Mechanism of intermediate temperature abnormal plasticity in Co–Al–W-base superalloy

Abstract

The mechanism of intermediate temperature abnormal plasticity of Co–Al–W-base superalloy was investigated. The interrupted tensile specimens were systematically characterized through high-temperature XRD, SEM, as well as TEM. The superalloy exhibits a low elongation (approximately 5.2 %) at 700 °C for two reasons. On the one hand, the γ/γ′ lattice mismatch decreases with the increasing temperature (0.36 % at 600 °C, 0.25 % at 700 °C, and 0.19 % at 800 °C). The low γ/γ′ lattice mismatch facilitates a/2<110> type dislocation to cut into the γ′ phase in the form of paired a/2<110> type dislocation.
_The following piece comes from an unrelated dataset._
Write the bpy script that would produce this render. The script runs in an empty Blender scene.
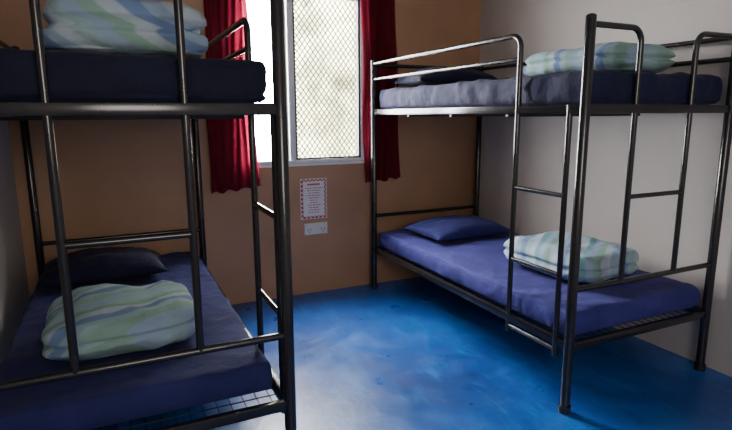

When the paired a/2<110> type dislocation slips out from the γ′ phase and it will be hindered by MC carbide, increasing the stress concentration around MC carbide, so that it leads to early MC carbide breaking and microvoid forming. On the other hand, the stacking fault energy decreases with the increasing temperature. The a/2<110> type dislocation easily resolves into two a/6<112> type partial dislocations in the γ′ phase at 800 °C. The a/6<112> type partial dislocation suppresses the surrounding a/2<110> type dislocations to cut into the γ′ phase, relaxing the stress concentration around MC carbide. Therefore, the abnormal plasticity of Co–Al–W-base superalloy occurs at 700 °C.